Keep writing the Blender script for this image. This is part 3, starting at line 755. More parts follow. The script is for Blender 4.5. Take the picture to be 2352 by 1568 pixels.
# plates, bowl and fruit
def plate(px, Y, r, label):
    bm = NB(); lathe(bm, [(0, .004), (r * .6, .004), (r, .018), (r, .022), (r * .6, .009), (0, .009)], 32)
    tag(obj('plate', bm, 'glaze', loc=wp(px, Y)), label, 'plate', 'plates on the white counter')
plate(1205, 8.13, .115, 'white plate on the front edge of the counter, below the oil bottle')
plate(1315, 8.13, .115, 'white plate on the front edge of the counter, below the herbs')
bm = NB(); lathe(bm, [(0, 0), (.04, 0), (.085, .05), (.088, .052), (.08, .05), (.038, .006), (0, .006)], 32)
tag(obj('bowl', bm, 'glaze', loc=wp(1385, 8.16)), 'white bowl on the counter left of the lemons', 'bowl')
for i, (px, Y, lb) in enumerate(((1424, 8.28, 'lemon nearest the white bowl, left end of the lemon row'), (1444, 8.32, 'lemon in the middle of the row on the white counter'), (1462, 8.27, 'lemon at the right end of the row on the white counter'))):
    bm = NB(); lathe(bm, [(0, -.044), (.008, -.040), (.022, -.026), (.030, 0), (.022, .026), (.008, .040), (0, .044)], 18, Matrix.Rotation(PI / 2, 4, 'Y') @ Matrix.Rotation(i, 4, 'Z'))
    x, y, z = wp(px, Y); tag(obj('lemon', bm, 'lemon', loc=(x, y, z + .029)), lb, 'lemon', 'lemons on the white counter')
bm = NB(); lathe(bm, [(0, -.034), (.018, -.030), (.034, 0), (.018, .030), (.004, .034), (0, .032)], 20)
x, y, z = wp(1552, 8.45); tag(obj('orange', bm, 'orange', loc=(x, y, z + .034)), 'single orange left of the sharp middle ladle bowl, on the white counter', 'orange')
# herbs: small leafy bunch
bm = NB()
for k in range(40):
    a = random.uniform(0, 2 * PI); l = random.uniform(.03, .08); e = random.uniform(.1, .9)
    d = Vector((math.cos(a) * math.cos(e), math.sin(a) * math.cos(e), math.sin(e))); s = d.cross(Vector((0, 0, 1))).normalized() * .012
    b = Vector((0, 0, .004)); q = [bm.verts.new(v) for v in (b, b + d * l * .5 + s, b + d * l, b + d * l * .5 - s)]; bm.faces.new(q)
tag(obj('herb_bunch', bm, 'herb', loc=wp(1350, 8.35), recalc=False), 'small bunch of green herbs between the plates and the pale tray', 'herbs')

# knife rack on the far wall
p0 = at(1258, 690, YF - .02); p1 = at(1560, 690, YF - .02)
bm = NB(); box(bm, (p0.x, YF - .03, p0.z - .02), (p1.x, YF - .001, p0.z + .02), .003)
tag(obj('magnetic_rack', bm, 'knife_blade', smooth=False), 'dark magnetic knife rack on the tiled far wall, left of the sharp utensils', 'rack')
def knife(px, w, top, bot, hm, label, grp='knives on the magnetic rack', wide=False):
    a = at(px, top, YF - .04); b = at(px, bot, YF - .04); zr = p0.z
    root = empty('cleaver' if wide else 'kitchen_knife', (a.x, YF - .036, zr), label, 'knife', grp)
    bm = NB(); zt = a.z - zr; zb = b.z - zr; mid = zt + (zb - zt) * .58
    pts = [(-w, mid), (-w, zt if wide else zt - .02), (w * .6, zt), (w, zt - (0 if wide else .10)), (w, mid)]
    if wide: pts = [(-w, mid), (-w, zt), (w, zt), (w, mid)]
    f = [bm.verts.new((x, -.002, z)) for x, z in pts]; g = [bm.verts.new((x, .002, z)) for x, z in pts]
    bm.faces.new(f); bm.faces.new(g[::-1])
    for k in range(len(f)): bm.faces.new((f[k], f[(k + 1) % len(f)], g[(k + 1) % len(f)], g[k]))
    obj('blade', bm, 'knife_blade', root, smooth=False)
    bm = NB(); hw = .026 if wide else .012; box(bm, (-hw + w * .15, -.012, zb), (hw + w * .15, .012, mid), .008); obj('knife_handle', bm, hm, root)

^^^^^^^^

# WHAT YOU HAVE TO DO:
Make an exact copy of the material above.

# WRITTEN RESPONSE:
Keep writing the Blender script for this image. This is part 3, starting at line 755. More parts follow. The script is for Blender 4.5. Take the picture to be 2352 by 1568 pixels.
# plates, bowl and fruit
def plate(px, Y, r, label):
    bm = NB(); lathe(bm, [(0, .004), (r * .6, .004), (r, .018), (r, .022), (r * .6, .009), (0, .009)], 32)
    tag(obj('plate', bm, 'glaze', loc=wp(px, Y)), label, 'plate', 'plates on the white counter')
plate(1205, 8.13, .115, 'white plate on the front edge of the counter, below the oil bottle')
plate(1315, 8.13, .115, 'white plate on the front edge of the counter, below the herbs')
bm = NB(); lathe(bm, [(0, 0), (.04, 0), (.085, .05), (.088, .052), (.08, .05), (.038, .006), (0, .006)], 32)
tag(obj('bowl', bm, 'glaze', loc=wp(1385, 8.16)), 'white bowl on the counter left of the lemons', 'bowl')
for i, (px, Y, lb) in enumerate(((1424, 8.28, 'lemon nearest the white bowl, left end of the lemon row'), (1444, 8.32, 'lemon in the middle of the row on the white counter'), (1462, 8.27, 'lemon at the right end of the row on the white counter'))):
    bm = NB(); lathe(bm, [(0, -.044), (.008, -.040), (.022, -.026), (.030, 0), (.022, .026), (.008, .040), (0, .044)], 18, Matrix.Rotation(PI / 2, 4, 'Y') @ Matrix.Rotation(i, 4, 'Z'))
    x, y, z = wp(px, Y); tag(obj('lemon', bm, 'lemon', loc=(x, y, z + .029)), lb, 'lemon', 'lemons on the white counter')
bm = NB(); lathe(bm, [(0, -.034), (.018, -.030), (.034, 0), (.018, .030), (.004, .034), (0, .032)], 20)
x, y, z = wp(1552, 8.45); tag(obj('orange', bm, 'orange', loc=(x, y, z + .034)), 'single orange left of the sharp middle ladle bowl, on the white counter', 'orange')
# herbs: small leafy bunch
bm = NB()
for k in range(40):
    a = random.uniform(0, 2 * PI); l = random.uniform(.03, .08); e = random.uniform(.1, .9)
    d = Vector((math.cos(a) * math.cos(e), math.sin(a) * math.cos(e), math.sin(e))); s = d.cross(Vector((0, 0, 1))).normalized() * .012
    b = Vector((0, 0, .004)); q = [bm.verts.new(v) for v in (b, b + d * l * .5 + s, b + d * l, b + d * l * .5 - s)]; bm.faces.new(q)
tag(obj('herb_bunch', bm, 'herb', loc=wp(1350, 8.35), recalc=False), 'small bunch of green herbs between the plates and the pale tray', 'herbs')

# knife rack on the far wall
p0 = at(1258, 690, YF - .02); p1 = at(1560, 690, YF - .02)
bm = NB(); box(bm, (p0.x, YF - .03, p0.z - .02), (p1.x, YF - .001, p0.z + .02), .003)
tag(obj('magnetic_rack', bm, 'knife_blade', smooth=False), 'dark magnetic knife rack on the tiled far wall, left of the sharp utensils', 'rack')
def knife(px, w, top, bot, hm, label, grp='knives on the magnetic rack', wide=False):
    a = at(px, top, YF - .04); b = at(px, bot, YF - .04); zr = p0.z
    root = empty('cleaver' if wide else 'kitchen_knife', (a.x, YF - .036, zr), label, 'knife', grp)
    bm = NB(); zt = a.z - zr; zb = b.z - zr; mid = zt + (zb - zt) * .58
    pts = [(-w, mid), (-w, zt if wide else zt - .02), (w * .6, zt), (w, zt - (0 if wide else .10)), (w, mid)]
    if wide: pts = [(-w, mid), (-w, zt), (w, zt), (w, mid)]
    f = [bm.verts.new((x, -.002, z)) for x, z in pts]; g = [bm.verts.new((x, .002, z)) for x, z in pts]
    bm.faces.new(f); bm.faces.new(g[::-1])
    for k in range(len(f)): bm.faces.new((f[k], f[(k + 1) % len(f)], g[(k + 1) % len(f)], g[k]))
    obj('blade', bm, 'knife_blade', root, smooth=False)
    bm = NB(); hw = .026 if wide else .012; box(bm, (-hw + w * .15, -.012, zb), (hw + w * .15, .012, mid), .008); obj('knife_handle', bm, hm, root)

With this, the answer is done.